Music Pick of the Week



Spectral Estate

Year of release: 2018



Alabama-based spoke word artist/conjurer of nightmares Matt Finney doesn't do half-measures. His contributions to the realm of apocalyptic doom-gaze (if that's even a thing) has given us some of the decade's most transcendent music; particularly his work with Ukranian composer Oleg Shpudeiko (aka Heinali). For starters, try listening to 2011's crushingly brilliant Conjoined; which interspersed sweeping arrangements with Finney’s mournful lyrics. Then there was his collaboration with ambient Dutch musician Mories, who partnered up in 2014 for EP Creation Myths and then later with Love Songs and Christian Country Home; the later of which was the apex of analog synth soundscapes and despairing wordplay.

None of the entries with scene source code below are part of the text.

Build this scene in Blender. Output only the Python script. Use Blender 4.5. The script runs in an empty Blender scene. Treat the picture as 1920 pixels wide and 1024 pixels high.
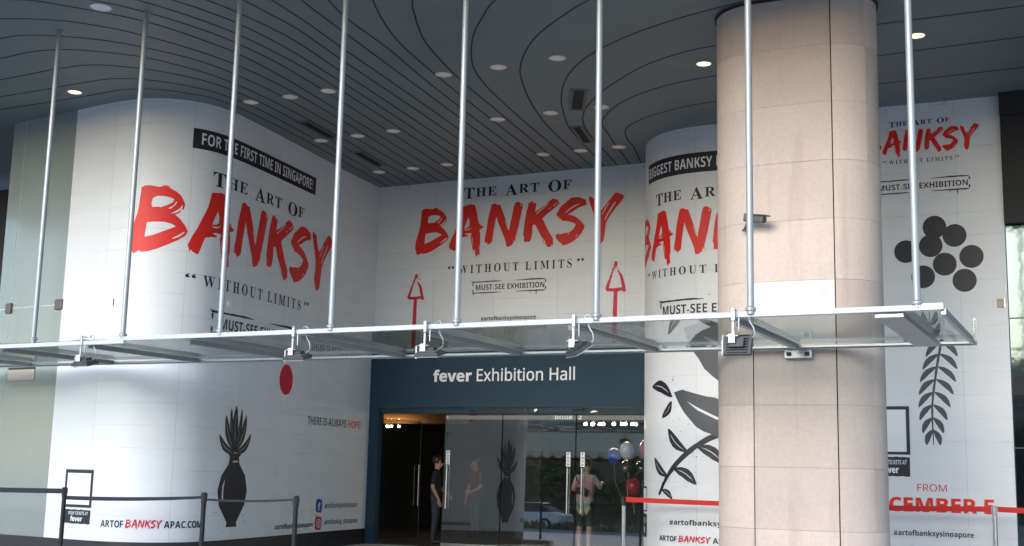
import bpy, bmesh, math, random
from mathutils import Vector, Matrix
from mathutils.geometry import tessellate_polygon
random.seed(7)
SC = bpy.context.scene
COL = SC.collection
PI = math.pi
# ------------------------------------------------------------------ camera, world, sun, exposure
cam_data = bpy.data.cameras.new('camera')
cam = bpy.data.objects.new('camera', cam_data); COL.objects.link(cam)
cam_data.sensor_width = 36; cam_data.lens = 43.125
cam_data.clip_start = 0.1; cam_data.clip_end = 800
_R = [[0.900519, 0.049542, 0.431984], [0.434256, -0.152865, -0.887724], [0.022056, 0.987004, -0.159172]]
_M = Matrix(_R).to_4x4(); _M.translation = Vector((0, 0, 1.5))
cam.matrix_world = _M
SC.camera = cam
SUN_EL, SUN_ROT = math.radians(18), math.radians(188)
world = bpy.data.worlds.new('World'); SC.world = world; world.use_nodes = True
_nt = world.node_tree
_sky = _nt.nodes.new('ShaderNodeTexSky'); _sky.sky_type = 'NISHITA'; _sky.sun_disc = False
_sky.sun_elevation = SUN_EL; _sky.sun_rotation = SUN_ROT; _sky.air_density = 1.0; _sky.dust_density = 1.5; _sky.ozone_density = 3.0
_bg = _nt.nodes['Background']; _bg.inputs['Strength'].default_value = 0.15
_nt.links.new(_sky.outputs['Color'], _bg.inputs['Color'])
sun_data = bpy.data.lights.new('sun', 'SUN'); sun_data.energy = 0.5; sun_data.angle = math.radians(38); sun_data.color = (1, .99, .975)
sun = bpy.data.objects.new('sun', sun_data); COL.objects.link(sun)
_sd = Vector((math.sin(SUN_ROT) * math.cos(SUN_EL), math.cos(SUN_ROT) * math.cos(SUN_EL), math.sin(SUN_EL)))
sun.rotation_euler = _sd.to_track_quat('Z', 'Y').to_euler()
vs = SC.view_settings
vs.view_transform = 'Standard'; vs.look = 'None'; vs.gamma = 1.0; vs.exposure = 1.52
SC.cycles.max_bounces = 10; SC.cycles.transparent_max_bounces = 24; SC.cycles.caustics_reflective = False
SC.cycles.use_denoising = True; SC.cycles.sample_clamp_indirect = 4.0

# ------------------------------------------------------------------ materials
def newmat(name):
    m = bpy.data.materials.new(name); m.use_nodes = True
    return m, m.node_tree, m.node_tree.nodes['Principled BSDF']
def mat(name, col, rough=.5, metal=0., var=.08, scale=3., bump=0., bscale=60., emit=None, estr=0., coat=0.):
    m, nt, b = newmat(name)
    b.inputs['Roughness'].default_value = rough; b.inputs['Metallic'].default_value = metal
    if coat: b.inputs['Coat Weight'].default_value = coat
    tc = nt.nodes.new('ShaderNodeTexCoord')
    n = nt.nodes.new('ShaderNodeTexNoise'); n.inputs['Scale'].default_value = scale; n.inputs['Detail'].default_value = 6
    nt.links.new(tc.outputs['Object'], n.inputs['Vector'])
    mx = nt.nodes.new('ShaderNodeMix'); mx.data_type = 'RGBA'
    mx.inputs['A'].default_value = tuple(c * (1 - var) for c in col) + (1,)
    mx.inputs['B'].default_value = tuple(min(1, c * (1 + var)) for c in col) + (1,)
    nt.links.new(n.outputs['Fac'], mx.inputs['Factor']); nt.links.new(mx.outputs['Result'], b.inputs['Base Color'])
    if bump:
        n2 = nt.nodes.new('ShaderNodeTexNoise'); n2.inputs['Scale'].default_value = bscale; n2.inputs['Detail'].default_value = 4
        nt.links.new(tc.outputs['Object'], n2.inputs['Vector'])
        bp = nt.nodes.new('ShaderNodeBump'); bp.inputs['Strength'].default_value = bump; bp.inputs['Distance'].default_value = .02
        nt.links.new(n2.outputs['Fac'], bp.inputs['Height']); nt.links.new(bp.outputs['Normal'], b.inputs['Normal'])
    if emit:
        b.inputs['Emission Color'].default_value = tuple(emit) + (1,); b.inputs['Emission Strength'].default_value = estr
    return m
def glass(name, tint=(.93, .96, .95), boost=1.0, ior=1.5, dirt=.03, dcol=(.5, .55, .52), rough=0.0, wave=0.):
    m = bpy.data.materials.new(name); m.use_nodes = True; nt = m.node_tree
    nt.nodes.remove(nt.nodes['Principled BSDF']); out = nt.nodes['Material Output']
    tr = nt.nodes.new('ShaderNodeBsdfTransparent'); tr.inputs['Color'].default_value = tint + (1,)
    df = nt.nodes.new('ShaderNodeBsdfDiffuse'); df.inputs['Color'].default_value = dcol + (1,)
    gl = nt.nodes.new('ShaderNodeBsdfGlossy'); gl.inputs['Roughness'].default_value = rough
    ge = nt.nodes.new('ShaderNodeNewGeometry')
    im = nt.nodes.new('ShaderNodeMapRange'); im.inputs['To Min'].default_value = ior; im.inputs['To Max'].default_value = 1 / ior
    nt.links.new(ge.outputs['Backfacing'], im.inputs['Value'])
    fr = nt.nodes.new('ShaderNodeFresnel'); nt.links.new(im.outputs['Result'], fr.inputs['IOR'])
    mu = nt.nodes.new('ShaderNodeMath'); mu.operation = 'MULTIPLY'; mu.use_clamp = True; mu.inputs[1].default_value = boost
    nt.links.new(fr.outputs['Fac'], mu.inputs[0])
    tc = nt.nodes.new('ShaderNodeTexCoord')
    n = nt.nodes.new('ShaderNodeTexNoise'); n.inputs['Scale'].default_value = 1.3; n.inputs['Detail'].default_value = 8
    nt.links.new(tc.outputs['Object'], n.inputs['Vector'])
    mr = nt.nodes.new('ShaderNodeMapRange'); mr.inputs['To Min'].default_value = 0; mr.inputs['To Max'].default_value = dirt * 2
    nt.links.new(n.outputs['Fac'], mr.inputs['Value'])
    m1 = nt.nodes.new('ShaderNodeMixShader'); m2 = nt.nodes.new('ShaderNodeMixShader')
    nt.links.new(mr.outputs['Result'], m1.inputs[0]); nt.links.new(tr.outputs[0], m1.inputs[1]); nt.links.new(df.outputs[0], m1.inputs[2])
    nt.links.new(mu.outputs[0], m2.inputs[0]); nt.links.new(m1.outputs[0], m2.inputs[1]); nt.links.new(gl.outputs[0], m2.inputs[2])
    if wave:
        n2 = nt.nodes.new('ShaderNodeTexNoise'); n2.inputs['Scale'].default_value = 1.1
        nt.links.new(tc.outputs['Object'], n2.inputs['Vector'])
        bp = nt.nodes.new('ShaderNodeBump'); bp.inputs['Strength'].default_value = wave; bp.inputs['Distance'].default_value = .1
        nt.links.new(n2.outputs['Fac'], bp.inputs['Height']); nt.links.new(bp.outputs['Normal'], gl.inputs['Normal'])
    nt.links.new(m2.outputs[0], out.inputs[0])
    return m
def vinyl(name):
    """white banner vinyl printed with faint painted brick courses (uses the wall's own UV in metres)"""
    m, nt, b = newmat(name); b.inputs['Roughness'].default_value = .42; b.inputs['Specular IOR Level'].default_value = .35
    uv = nt.nodes.new('ShaderNodeUVMap'); uv.uv_map = 'wall'
    nz = nt.nodes.new('ShaderNodeTexNoise'); nz.inputs['Scale'].default_value = 1.7; nz.inputs['Detail'].default_value = 5
    nt.links.new(uv.outputs[0], nz.inputs['Vector'])
    ad = nt.nodes.new('ShaderNodeMix'); ad.data_type = 'RGBA'; ad.blend_type = 'LINEAR_LIGHT'; ad.inputs['Factor'].default_value = .018
    nt.links.new(uv.outputs[0], ad.inputs['A']); nt.links.new(nz.outputs['Color'], ad.inputs['B'])
    br = nt.nodes.new('ShaderNodeTexBrick'); br.inputs['Scale'].default_value = 1.0
    br.inputs['Brick Width'].default_value = 60; br.inputs['Row Height'].default_value = .345; br.inputs['Mortar Size'].default_value = .013; br.inputs['Mortar Smooth'].default_value = .8
    nt.links.new(ad.outputs['Result'], br.inputs['Vector'])
    n3 = nt.nodes.new('ShaderNodeTexNoise'); n3.inputs['Scale'].default_value = .9; n3.inputs['Detail'].default_value = 7; n3.inputs['Roughness'].default_value = .65
    mp = nt.nodes.new('ShaderNodeMapping'); mp.inputs['Scale'].default_value = (.8, 3.2, 1)
    nt.links.new(uv.outputs[0], mp.inputs['Vector']); nt.links.new(mp.outputs[0], n3.inputs['Vector'])
    rp = nt.nodes.new('ShaderNodeValToRGB'); rp.color_ramp.elements[0].position = .45; rp.color_ramp.elements[1].position = .62
    nt.links.new(n3.outputs['Fac'], rp.inputs['Fac'])
    sub = nt.nodes.new('ShaderNodeMath'); sub.operation = 'MULTIPLY'
    nt.links.new(br.outputs['Fac'], sub.inputs[0]); nt.links.new(rp.outputs['Color'], sub.inputs[1])
    mx = nt.nodes.new('ShaderNodeMix'); mx.data_type = 'RGBA'
    mx.inputs['A'].default_value = (.77, .79, .815, 1); mx.inputs['B'].default_value = (.64, .655, .68, 1)
    nt.links.new(sub.outputs[0], mx.inputs['Factor'])
    n4 = nt.nodes.new('ShaderNodeTexNoise'); n4.inputs['Scale'].default_value = 3.; n4.inputs['Detail'].default_value = 8
    mp4 = nt.nodes.new('ShaderNodeMapping'); mp4.inputs['Scale'].default_value = (.35, 1.2, 1)
    nt.links.new(uv.outputs[0], mp4.inputs['Vector']); nt.links.new(mp4.outputs[0], n4.inputs['Vector'])
    m4 = nt.nodes.new('ShaderNodeMix'); m4.data_type = 'RGBA'; m4.blend_type = 'MULTIPLY'; m4.inputs['Factor'].default_value = 1
    r4 = nt.nodes.new('ShaderNodeMapRange'); r4.inputs['To Min'].default_value = .93; r4.inputs['To Max'].default_value = 1.05
    nt.links.new(n4.outputs['Fac'], r4.inputs['Value']); nt.links.new(mx.outputs['Result'], m4.inputs['A']); nt.links.new(r4.outputs['Result'], m4.inputs['B'])
    # grey mildew specks in a band near the soffit (a stain of its own shape)
    sp = nt.nodes.new('ShaderNodeSeparateXYZ'); nt.links.new(uv.outputs[0], sp.inputs[0])
    bd = nt.nodes.new('ShaderNodeMapRange'); bd.inputs['From Min'].default_value = 6.75; bd.inputs['From Max'].default_value = 7.15
    nt.links.new(sp.outputs['Y'], bd.inputs['Value'])
    n5 = nt.nodes.new('ShaderNodeTexNoise'); n5.inputs['Scale'].default_value = 9; n5.inputs['Detail'].default_value = 3
    nt.links.new(uv.outputs[0], n5.inputs['Vector'])
    n6 = nt.nodes.new('ShaderNodeTexNoise'); n6.inputs['Scale'].default_value = .8
    nt.links.new(uv.outputs[0], n6.inputs['Vector'])
    r5 = nt.nodes.new('ShaderNodeMapRange'); r5.inputs['From Min'].default_value = .62; r5.inputs['From Max'].default_value = .72; nt.links.new(n5.outputs['Fac'], r5.inputs['Value'])
    r6 = nt.nodes.new('ShaderNodeMapRange'); r6.inputs['From Min'].default_value = .5; r6.inputs['From Max'].default_value = .6; nt.links.new(n6.outputs['Fac'], r6.inputs['Value'])
    q = nt.nodes.new('ShaderNodeMath'); q.operation = 'MULTIPLY'; nt.links.new(r5.outputs[0], q.inputs[0]); nt.links.new(r6.outputs[0], q.inputs[1])
    q2 = nt.nodes.new('ShaderNodeMath'); q2.operation = 'MULTIPLY'; nt.links.new(q.outputs[0], q2.inputs[0]); nt.links.new(bd.outputs[0], q2.inputs[1])
    q3 = nt.nodes.new('ShaderNodeMath'); q3.operation = 'MULTIPLY'; q3.inputs[1].default_value = .55; nt.links.new(q2.outputs[0], q3.inputs[0])
    m5 = nt.nodes.new('ShaderNodeMix'); m5.data_type = 'RGBA'; m5.inputs['B'].default_value = (.3, .32, .34, 1)
    nt.links.new(q3.outputs[0], m5.inputs['Factor']); nt.links.new(m4.outputs['Result'], m5.inputs['A'])
    dv = nt.nodes.new('ShaderNodeMath'); dv.operation = 'DIVIDE'; dv.inputs[1].default_value = 1.37; nt.links.new(sp.outputs['X'], dv.inputs[0])
    frc = nt.nodes.new('ShaderNodeMath'); frc.operation = 'FRACT'; nt.links.new(dv.outputs[0], frc.inputs[0])
    ls = nt.nodes.new('ShaderNodeMath'); ls.operation = 'LESS_THAN'; ls.inputs[1].default_value = .008; nt.links.new(frc.outputs[0], ls.inputs[0])
    fl = nt.nodes.new('ShaderNodeMath'); fl.operation = 'FLOOR'; nt.links.new(dv.outputs[0], fl.inputs[0])
    wn = nt.nodes.new('ShaderNodeTexWhiteNoise'); wn.noise_dimensions = '1D'; nt.links.new(fl.outputs[0], wn.inputs['W'])
    tn = nt.nodes.new('ShaderNodeMapRange'); tn.inputs['To Min'].default_value = .965; tn.inputs['To Max'].default_value = 1.0; nt.links.new(wn.outputs['Value'], tn.inputs['Value'])
    sm = nt.nodes.new('ShaderNodeMath'); sm.operation = 'MULTIPLY_ADD'; sm.inputs[1].default_value = -.16; nt.links.new(ls.outputs[0], sm.inputs[0]); nt.links.new(tn.outputs[0], sm.inputs[2])
    m6 = nt.nodes.new('ShaderNodeMix'); m6.data_type = 'RGBA'; m6.blend_type = 'MULTIPLY'; m6.inputs['Factor'].default_value = 1
    nt.links.new(m5.outputs['Result'], m6.inputs['A']); nt.links.new(sm.outputs[0], m6.inputs['B'])
    nt.links.new(m6.outputs['Result'], b.inputs['Base Color'])
    n7 = nt.nodes.new('ShaderNodeTexNoise'); n7.inputs['Scale'].default_value = 2.2
    nt.links.new(uv.outputs[0], n7.inputs['Vector'])
    bp = nt.nodes.new('ShaderNodeBump'); bp.inputs['Strength'].default_value = .3; bp.inputs['Distance'].default_value = .02
    nt.links.new(n7.outputs['Fac'], bp.inputs['Height']); nt.links.new(bp.outputs['Normal'], b.inputs['Normal'])
    return m
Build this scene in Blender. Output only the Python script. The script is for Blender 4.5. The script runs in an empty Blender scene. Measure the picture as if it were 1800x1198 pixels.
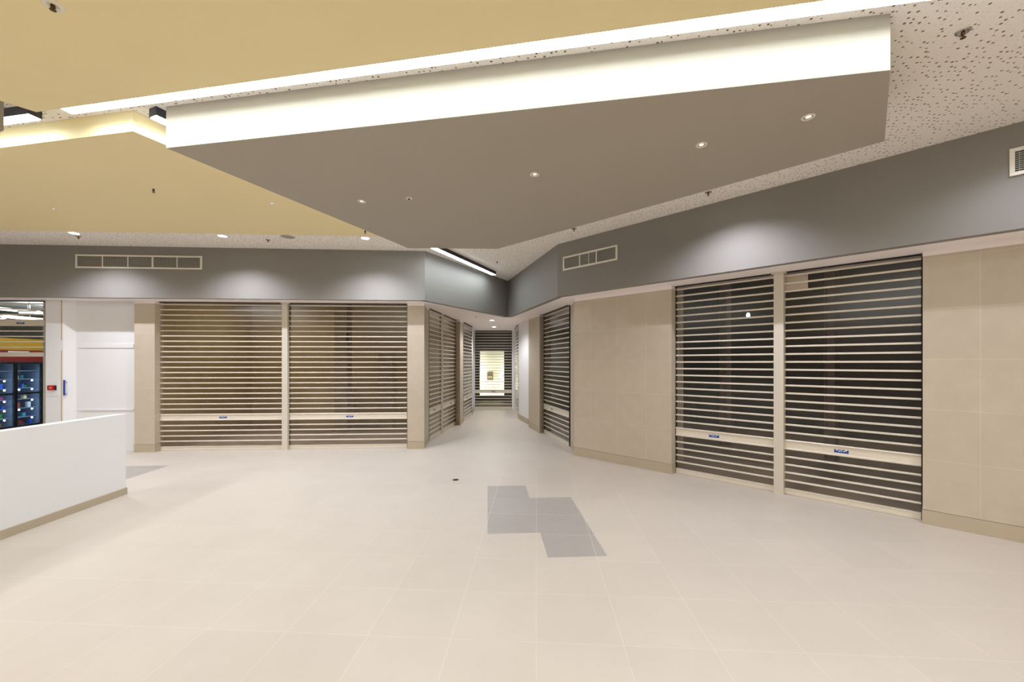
import bpy, bmesh, math, random
from mathutils import Vector, Matrix
random.seed(7)
S = bpy.context.scene
C = S.collection
PI = math.pi

# ------------------------------------------------------------------ camera, world, exposure
EYE = 1.94
cd = bpy.data.cameras.new('camera'); cam = bpy.data.objects.new('camera', cd); C.objects.link(cam)
cam.location = (0, 0, EYE); cam.rotation_euler = (PI/2, 0, 0)
cd.sensor_width = 36.0; cd.lens = 36.0*720/1800; cd.shift_y = -0.0 + 38/1800.0
cd.clip_start = 0.05; cd.clip_end = 200
S.camera = cam
w = bpy.data.worlds.new('world'); S.world = w; w.use_nodes = True
bg = w.node_tree.nodes['Background']
bg.inputs[0].default_value = (1.0, 0.96, 0.92, 1); bg.inputs[1].default_value = 0.2
S.view_settings.view_transform = 'Standard'; S.view_settings.look = 'None'
S.view_settings.gamma = 1.0; S.view_settings.use_curve_mapping = False
S.view_settings.exposure = 0.19
S.cycles.use_denoising = True
S.cycles.max_bounces = 12; S.cycles.diffuse_bounces = 6; S.cycles.transparent_max_bounces = 24
S.cycles.sample_clamp_indirect = 6.0

def area(name, loc, sx, sy, power, col=(1, .93, .84), rot=(0, 0, 0), spread=PI):
    d = bpy.data.lights.new(name, 'AREA'); d.shape = 'RECTANGLE'; d.size = sx; d.size_y = sy
    d.energy = power; d.color = col; d.spread = spread
    o = bpy.data.objects.new(name, d); C.objects.link(o); o.location = loc; o.rotation_euler = rot
    return o
def spot(name, loc, power, angle, blend=0.6, col=(1, .95, .9), r=.06, aim=None):
    d = bpy.data.lights.new(name, 'SPOT'); d.energy = power; d.color = col
    d.spot_size = math.radians(angle); d.spot_blend = blend; d.shadow_soft_size = r
    o = bpy.data.objects.new(name, d); C.objects.link(o); o.location = loc
    return o
WARM = (.98, .98, .98); COOL = (.93, .96, 1.0); NEUT = (1.0, .96, .90)
# the long linear lights of the hall behind the camera, seen in the photograph only by their light
area('hall_light', (-3.0, -2.5, 4.10), 6.0, .5, 295, WARM)
area('hall_light', (3.0, -1.5, 4.10), 5.0, .5, 205, WARM)
area('hall_light', (-8.5, 1.5, 4.10), .5, 6.0, 215, WARM)

# ------------------------------------------------------------------ materials
def lin(c):
    return tuple((x/255/12.92 if x/255 <= .04045 else ((x/255+.055)/1.055)**2.4) for x in c) + (1,)
def mat(name, col, rough=.6, metal=0., noise=0., nscale=6., bump=0., bscale=60., emit=0., spec=.5):
    m = bpy.data.materials.new(name); m.use_nodes = True
    nt = m.node_tree; N = nt.nodes; L = nt.links; b = N['Principled BSDF']
    b.inputs['Base Color'].default_value = lin(col); b.inputs['Roughness'].default_value = rough
    b.inputs['Metallic'].default_value = metal; b.inputs['Specular IOR Level'].default_value = spec
    tc = N.new('ShaderNodeTexCoord')
    if noise:
        n = N.new('ShaderNodeTexNoise'); n.inputs['Scale'].default_value = nscale; n.inputs['Detail'].default_value = 5
        L.new(tc.outputs['Object'], n.inputs['Vector'])
        mx = N.new('ShaderNodeMix'); mx.data_type = 'RGBA'
        a = lin(col); mx.inputs['A'].default_value = tuple(v*(1-noise) for v in a[:3])+(1,)
        mx.inputs['B'].default_value = tuple(min(1, v*(1+noise)) for v in a[:3])+(1,)
        L.new(n.outputs['Fac'], mx.inputs['Factor']); L.new(mx.outputs['Result'], b.inputs['Base Color'])
    if bump:
        n2 = N.new('ShaderNodeTexNoise'); n2.inputs['Scale'].default_value = bscale
        L.new(tc.outputs['Object'], n2.inputs['Vector'])
        bp = N.new('ShaderNodeBump'); bp.inputs['Strength'].default_value = bump; bp.inputs['Distance'].default_value = .01
        L.new(n2.outputs['Fac'], bp.inputs['Height']); L.new(bp.outputs['Normal'], b.inputs['Normal'])
    if emit:
        b.inputs['Emission Color'].default_value = lin(col); b.inputs['Emission Strength'].default_value = emit
    return m
def emis(name, col, s):
    m = bpy.data.materials.new(name); m.use_nodes = True
    b = m.node_tree.nodes['Principled BSDF']
    b.inputs['Base Color'].default_value = (.8, .8, .8, 1); b.inputs['Emission Color'].default_value = tuple(col)+(1,)
    b.inputs['Emission Strength'].default_value = s
    return m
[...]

Now we have Finney's latest project, Clawing, which teams him up with Austin Gaines (of industrial noise-punk-metal band calques) and electronic musician Jeff Mcleod. The result of their powers is Spectral Estate; an ear-scraping, tectonic plate-shifting blend of noise, doom, and yes, bleak prose. Finney's lyrical preoccupations are like visual tapestries of human misery; snapshots of grotesquery, filth, piss, and regret, but in true David Lynch fashion, such visions are beautiful (and often darkly humorous) because they exist in the real world.

Epic opener "Mythology" is a good example of this template, with Finney whispering the lines Woke up twenty years too late/next to the wrong person/and addictions/and doors that wouldn't open over metallic rumbling, jangly guitar arpeggios, and what sounds like rustling wind. The song eventually devolves into a mechanized pool of sensory feedback loops swallowing everything alive. It's also 11-minutes long.

The remaining five tracks are just as cacophonous; from noise-pedal distortion ("Gourds"),  a prolonged 2001-esque plunge into wormholes ("A Clearing"), industrial helicopter blades ("Coma"), intergalactic static ("Plastic Glowing Stars") and horn-rattling sleeplessness ("Home"). All the while, Gaines and Mcleod's immersive production blares, fades, crunches and burns like battery acid. Every once in a while, Finney shows up, drops a few lines, and then slithers away into the inky blackness. Is Spectral Estate the sound of our nightmares, or are we even asleep? This unnerving, insomnia-inducing soundtrack certainly won't provide any answers, but only new mysteries to keep us up at night.